**RAW DATA:**
>>>
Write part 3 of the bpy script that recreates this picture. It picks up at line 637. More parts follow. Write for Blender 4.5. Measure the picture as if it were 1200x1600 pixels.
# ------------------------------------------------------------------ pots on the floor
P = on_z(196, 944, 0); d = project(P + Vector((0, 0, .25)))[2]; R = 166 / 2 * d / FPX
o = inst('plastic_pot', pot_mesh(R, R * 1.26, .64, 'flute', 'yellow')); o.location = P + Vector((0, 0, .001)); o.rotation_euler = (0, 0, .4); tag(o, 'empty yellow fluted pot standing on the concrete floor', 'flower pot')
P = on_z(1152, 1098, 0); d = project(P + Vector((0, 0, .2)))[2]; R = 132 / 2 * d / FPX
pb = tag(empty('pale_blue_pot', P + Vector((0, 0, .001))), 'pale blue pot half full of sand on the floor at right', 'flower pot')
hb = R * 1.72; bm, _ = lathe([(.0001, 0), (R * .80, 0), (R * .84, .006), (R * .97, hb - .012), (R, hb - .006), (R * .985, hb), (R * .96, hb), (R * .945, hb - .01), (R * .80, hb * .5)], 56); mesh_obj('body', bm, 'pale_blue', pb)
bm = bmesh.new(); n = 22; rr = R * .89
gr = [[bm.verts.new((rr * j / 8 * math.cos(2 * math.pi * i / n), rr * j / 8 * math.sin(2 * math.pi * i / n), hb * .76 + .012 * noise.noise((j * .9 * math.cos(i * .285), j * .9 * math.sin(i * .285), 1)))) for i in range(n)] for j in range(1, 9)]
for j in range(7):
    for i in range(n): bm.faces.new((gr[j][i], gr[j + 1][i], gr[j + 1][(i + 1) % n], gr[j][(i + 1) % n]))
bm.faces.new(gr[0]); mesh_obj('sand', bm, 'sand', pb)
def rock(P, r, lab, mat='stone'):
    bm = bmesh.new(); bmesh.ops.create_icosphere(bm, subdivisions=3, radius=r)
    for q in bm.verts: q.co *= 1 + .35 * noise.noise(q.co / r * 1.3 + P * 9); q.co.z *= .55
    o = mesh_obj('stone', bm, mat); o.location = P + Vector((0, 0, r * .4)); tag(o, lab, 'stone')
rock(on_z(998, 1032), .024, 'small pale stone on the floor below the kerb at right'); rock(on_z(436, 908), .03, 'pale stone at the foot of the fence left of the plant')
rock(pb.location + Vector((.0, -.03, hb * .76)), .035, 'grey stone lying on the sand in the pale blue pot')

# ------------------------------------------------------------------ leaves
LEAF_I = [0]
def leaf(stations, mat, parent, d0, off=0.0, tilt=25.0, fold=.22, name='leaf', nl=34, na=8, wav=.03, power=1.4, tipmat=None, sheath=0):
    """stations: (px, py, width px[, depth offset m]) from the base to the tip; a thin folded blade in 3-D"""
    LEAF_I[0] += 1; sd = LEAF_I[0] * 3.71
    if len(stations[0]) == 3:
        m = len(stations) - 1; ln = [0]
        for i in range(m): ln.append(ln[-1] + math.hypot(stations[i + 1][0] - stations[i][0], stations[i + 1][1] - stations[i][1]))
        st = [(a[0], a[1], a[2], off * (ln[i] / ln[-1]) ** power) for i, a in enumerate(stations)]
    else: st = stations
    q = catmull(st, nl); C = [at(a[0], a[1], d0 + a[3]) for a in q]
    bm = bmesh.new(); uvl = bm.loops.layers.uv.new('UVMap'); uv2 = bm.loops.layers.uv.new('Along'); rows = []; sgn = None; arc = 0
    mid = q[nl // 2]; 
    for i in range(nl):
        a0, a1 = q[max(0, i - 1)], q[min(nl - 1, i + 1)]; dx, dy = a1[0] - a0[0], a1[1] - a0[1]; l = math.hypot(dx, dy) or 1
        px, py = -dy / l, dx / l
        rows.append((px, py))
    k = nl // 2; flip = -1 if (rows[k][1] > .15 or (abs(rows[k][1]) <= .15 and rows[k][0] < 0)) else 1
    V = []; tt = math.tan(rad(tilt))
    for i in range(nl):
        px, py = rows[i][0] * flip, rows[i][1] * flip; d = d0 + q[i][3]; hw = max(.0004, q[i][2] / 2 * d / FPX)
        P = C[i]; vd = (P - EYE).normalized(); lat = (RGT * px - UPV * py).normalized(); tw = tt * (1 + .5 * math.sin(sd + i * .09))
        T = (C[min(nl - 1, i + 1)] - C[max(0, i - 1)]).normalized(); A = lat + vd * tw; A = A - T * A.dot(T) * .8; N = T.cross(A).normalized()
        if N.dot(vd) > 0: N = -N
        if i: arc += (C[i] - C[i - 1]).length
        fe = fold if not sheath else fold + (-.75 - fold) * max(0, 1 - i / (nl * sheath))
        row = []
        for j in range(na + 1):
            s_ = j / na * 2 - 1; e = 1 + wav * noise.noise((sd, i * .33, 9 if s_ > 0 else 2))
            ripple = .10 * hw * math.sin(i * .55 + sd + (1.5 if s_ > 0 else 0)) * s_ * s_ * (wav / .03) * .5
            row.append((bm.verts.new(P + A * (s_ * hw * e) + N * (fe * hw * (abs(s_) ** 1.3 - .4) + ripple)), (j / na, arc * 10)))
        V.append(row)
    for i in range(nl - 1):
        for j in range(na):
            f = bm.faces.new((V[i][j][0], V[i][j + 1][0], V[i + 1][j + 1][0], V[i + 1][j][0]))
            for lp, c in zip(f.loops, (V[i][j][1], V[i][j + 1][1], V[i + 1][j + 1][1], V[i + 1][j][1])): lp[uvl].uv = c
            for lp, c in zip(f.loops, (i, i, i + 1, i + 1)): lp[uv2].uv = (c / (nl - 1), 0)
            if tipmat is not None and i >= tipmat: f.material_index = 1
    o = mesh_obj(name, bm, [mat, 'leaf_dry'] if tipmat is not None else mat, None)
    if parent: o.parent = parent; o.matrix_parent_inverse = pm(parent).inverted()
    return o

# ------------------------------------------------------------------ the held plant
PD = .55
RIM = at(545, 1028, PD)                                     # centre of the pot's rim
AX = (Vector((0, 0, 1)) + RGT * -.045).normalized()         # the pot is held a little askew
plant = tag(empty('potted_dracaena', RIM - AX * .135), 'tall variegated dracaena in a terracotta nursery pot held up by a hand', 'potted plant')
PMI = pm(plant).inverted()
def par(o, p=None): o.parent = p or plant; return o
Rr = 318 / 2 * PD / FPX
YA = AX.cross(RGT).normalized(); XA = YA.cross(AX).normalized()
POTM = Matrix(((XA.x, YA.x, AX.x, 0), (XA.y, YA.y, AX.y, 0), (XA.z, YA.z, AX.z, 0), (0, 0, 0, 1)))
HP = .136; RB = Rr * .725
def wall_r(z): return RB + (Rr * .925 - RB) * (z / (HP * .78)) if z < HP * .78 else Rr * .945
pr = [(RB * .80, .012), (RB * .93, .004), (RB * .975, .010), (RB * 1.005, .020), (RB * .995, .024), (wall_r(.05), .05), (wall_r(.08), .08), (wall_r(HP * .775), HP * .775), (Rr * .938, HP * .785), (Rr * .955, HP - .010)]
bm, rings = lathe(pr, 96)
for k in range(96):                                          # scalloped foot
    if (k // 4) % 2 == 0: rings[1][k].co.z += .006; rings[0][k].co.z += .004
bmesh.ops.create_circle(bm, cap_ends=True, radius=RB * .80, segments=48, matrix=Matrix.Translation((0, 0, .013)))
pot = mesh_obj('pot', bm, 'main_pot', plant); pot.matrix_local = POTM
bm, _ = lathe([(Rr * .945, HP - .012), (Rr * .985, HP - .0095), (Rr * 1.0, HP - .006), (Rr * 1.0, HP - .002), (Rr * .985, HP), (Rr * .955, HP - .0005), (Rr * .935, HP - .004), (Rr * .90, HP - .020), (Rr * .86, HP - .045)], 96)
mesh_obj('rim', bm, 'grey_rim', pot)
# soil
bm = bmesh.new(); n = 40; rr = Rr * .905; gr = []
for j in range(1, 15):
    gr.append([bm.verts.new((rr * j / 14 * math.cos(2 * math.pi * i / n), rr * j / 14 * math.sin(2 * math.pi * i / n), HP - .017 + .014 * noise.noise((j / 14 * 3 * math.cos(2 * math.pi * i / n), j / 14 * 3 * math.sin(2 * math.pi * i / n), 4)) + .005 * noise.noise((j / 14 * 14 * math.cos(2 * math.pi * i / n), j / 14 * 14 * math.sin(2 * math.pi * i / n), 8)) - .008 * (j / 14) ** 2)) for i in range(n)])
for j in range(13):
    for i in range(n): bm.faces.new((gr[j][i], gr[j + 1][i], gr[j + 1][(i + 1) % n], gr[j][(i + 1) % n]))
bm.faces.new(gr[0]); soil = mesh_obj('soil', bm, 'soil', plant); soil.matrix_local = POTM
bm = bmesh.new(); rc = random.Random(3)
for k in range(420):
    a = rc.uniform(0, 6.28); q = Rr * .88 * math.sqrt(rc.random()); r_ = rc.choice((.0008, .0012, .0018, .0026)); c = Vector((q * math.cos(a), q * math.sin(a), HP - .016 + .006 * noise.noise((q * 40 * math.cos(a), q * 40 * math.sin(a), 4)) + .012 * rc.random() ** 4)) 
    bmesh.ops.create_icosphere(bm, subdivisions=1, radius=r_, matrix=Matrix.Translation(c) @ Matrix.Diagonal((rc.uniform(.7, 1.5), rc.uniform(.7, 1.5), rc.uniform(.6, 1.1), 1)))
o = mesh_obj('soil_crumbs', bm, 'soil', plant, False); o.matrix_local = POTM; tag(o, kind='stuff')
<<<
**EXERCISE:**
Copy out the listing above, line by line and exactly, from its first line to the line holding "rock(pb.location + Vector((.0, -.03, hb", inclusive.

**RIGHT ANSWER:**
Write part 3 of the bpy script that recreates this picture. It picks up at line 637. More parts follow. Write for Blender 4.5. Measure the picture as if it were 1200x1600 pixels.
# ------------------------------------------------------------------ pots on the floor
P = on_z(196, 944, 0); d = project(P + Vector((0, 0, .25)))[2]; R = 166 / 2 * d / FPX
o = inst('plastic_pot', pot_mesh(R, R * 1.26, .64, 'flute', 'yellow')); o.location = P + Vector((0, 0, .001)); o.rotation_euler = (0, 0, .4); tag(o, 'empty yellow fluted pot standing on the concrete floor', 'flower pot')
P = on_z(1152, 1098, 0); d = project(P + Vector((0, 0, .2)))[2]; R = 132 / 2 * d / FPX
pb = tag(empty('pale_blue_pot', P + Vector((0, 0, .001))), 'pale blue pot half full of sand on the floor at right', 'flower pot')
hb = R * 1.72; bm, _ = lathe([(.0001, 0), (R * .80, 0), (R * .84, .006), (R * .97, hb - .012), (R, hb - .006), (R * .985, hb), (R * .96, hb), (R * .945, hb - .01), (R * .80, hb * .5)], 56); mesh_obj('body', bm, 'pale_blue', pb)
bm = bmesh.new(); n = 22; rr = R * .89
gr = [[bm.verts.new((rr * j / 8 * math.cos(2 * math.pi * i / n), rr * j / 8 * math.sin(2 * math.pi * i / n), hb * .76 + .012 * noise.noise((j * .9 * math.cos(i * .285), j * .9 * math.sin(i * .285), 1)))) for i in range(n)] for j in range(1, 9)]
for j in range(7):
    for i in range(n): bm.faces.new((gr[j][i], gr[j + 1][i], gr[j + 1][(i + 1) % n], gr[j][(i + 1) % n]))
bm.faces.new(gr[0]); mesh_obj('sand', bm, 'sand', pb)
def rock(P, r, lab, mat='stone'):
    bm = bmesh.new(); bmesh.ops.create_icosphere(bm, subdivisions=3, radius=r)
    for q in bm.verts: q.co *= 1 + .35 * noise.noise(q.co / r * 1.3 + P * 9); q.co.z *= .55
    o = mesh_obj('stone', bm, mat); o.location = P + Vector((0, 0, r * .4)); tag(o, lab, 'stone')
rock(on_z(998, 1032), .024, 'small pale stone on the floor below the kerb at right'); rock(on_z(436, 908), .03, 'pale stone at the foot of the fence left of the plant')
rock(pb.location + Vector((.0, -.03, hb * .76)), .035, 'grey stone lying on the sand in the pale blue pot')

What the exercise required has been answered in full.